PROBLEM TO SOLVE:
Gather up every line from the entries below that uses the word "scene".

DATASET RECORDS:
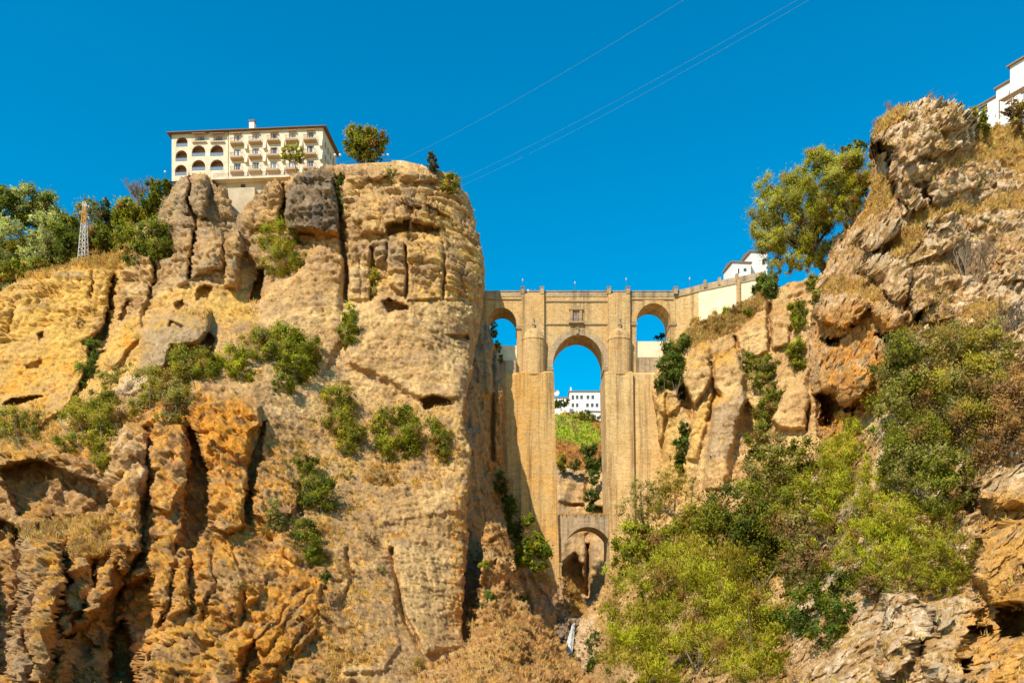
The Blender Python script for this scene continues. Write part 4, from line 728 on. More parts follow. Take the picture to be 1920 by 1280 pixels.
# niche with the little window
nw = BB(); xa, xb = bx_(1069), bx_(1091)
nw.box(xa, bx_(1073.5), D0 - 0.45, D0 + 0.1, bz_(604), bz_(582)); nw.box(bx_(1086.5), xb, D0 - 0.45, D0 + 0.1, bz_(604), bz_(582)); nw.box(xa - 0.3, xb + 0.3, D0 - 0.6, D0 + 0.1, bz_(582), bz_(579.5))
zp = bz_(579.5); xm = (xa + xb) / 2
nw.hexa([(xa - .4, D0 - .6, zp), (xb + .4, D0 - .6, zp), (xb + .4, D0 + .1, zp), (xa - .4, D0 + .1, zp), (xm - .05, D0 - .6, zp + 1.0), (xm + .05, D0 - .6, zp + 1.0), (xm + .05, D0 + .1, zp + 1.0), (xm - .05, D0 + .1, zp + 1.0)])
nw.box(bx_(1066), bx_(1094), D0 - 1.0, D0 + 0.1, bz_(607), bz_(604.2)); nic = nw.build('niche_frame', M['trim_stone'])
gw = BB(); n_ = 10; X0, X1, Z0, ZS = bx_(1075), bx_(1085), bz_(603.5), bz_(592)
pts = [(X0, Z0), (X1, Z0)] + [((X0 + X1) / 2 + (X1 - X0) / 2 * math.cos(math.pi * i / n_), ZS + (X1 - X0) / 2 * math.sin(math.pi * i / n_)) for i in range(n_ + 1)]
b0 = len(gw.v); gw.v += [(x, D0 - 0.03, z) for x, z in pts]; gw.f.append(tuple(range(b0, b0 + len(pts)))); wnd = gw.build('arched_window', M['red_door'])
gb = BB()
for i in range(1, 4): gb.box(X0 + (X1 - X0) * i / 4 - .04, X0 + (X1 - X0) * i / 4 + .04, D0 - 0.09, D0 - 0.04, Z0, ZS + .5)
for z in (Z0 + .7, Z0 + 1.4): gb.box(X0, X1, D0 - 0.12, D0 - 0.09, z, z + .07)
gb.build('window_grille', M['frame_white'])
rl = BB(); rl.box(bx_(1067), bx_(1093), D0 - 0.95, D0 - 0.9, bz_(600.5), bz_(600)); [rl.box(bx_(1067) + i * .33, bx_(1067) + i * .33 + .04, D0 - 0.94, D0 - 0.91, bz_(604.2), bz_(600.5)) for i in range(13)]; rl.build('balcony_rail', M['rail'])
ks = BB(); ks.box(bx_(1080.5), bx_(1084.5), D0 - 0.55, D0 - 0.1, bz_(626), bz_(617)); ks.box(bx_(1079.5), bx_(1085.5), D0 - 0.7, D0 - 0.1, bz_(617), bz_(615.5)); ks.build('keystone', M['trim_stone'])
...
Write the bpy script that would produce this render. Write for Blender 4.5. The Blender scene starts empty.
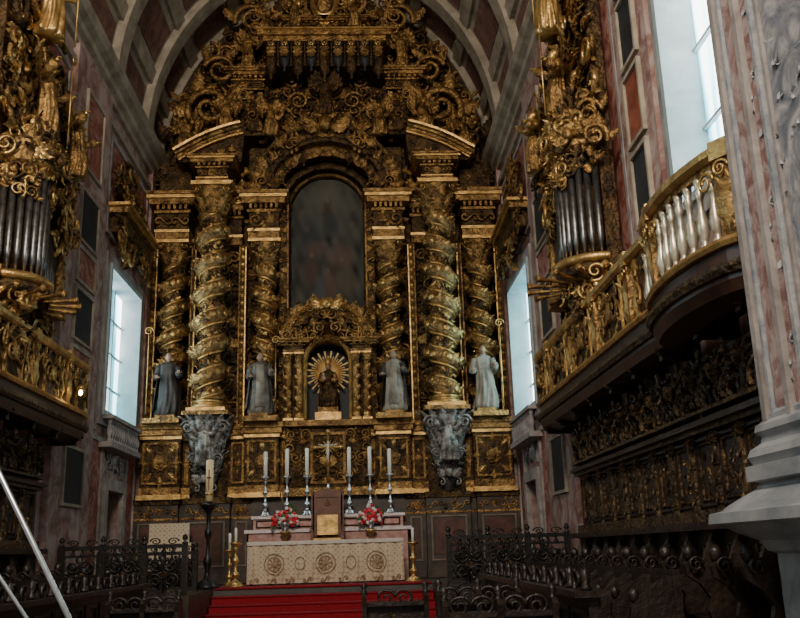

WRITTEN ANSWER:
The Blender Python script for this scene continues. Write part 4, from line 728 on. More parts follow. Take the picture to be 1920 by 1280 pixels.
Write the bpy script that would produce this render. Write for Blender 4.5. The Blender scene starts empty.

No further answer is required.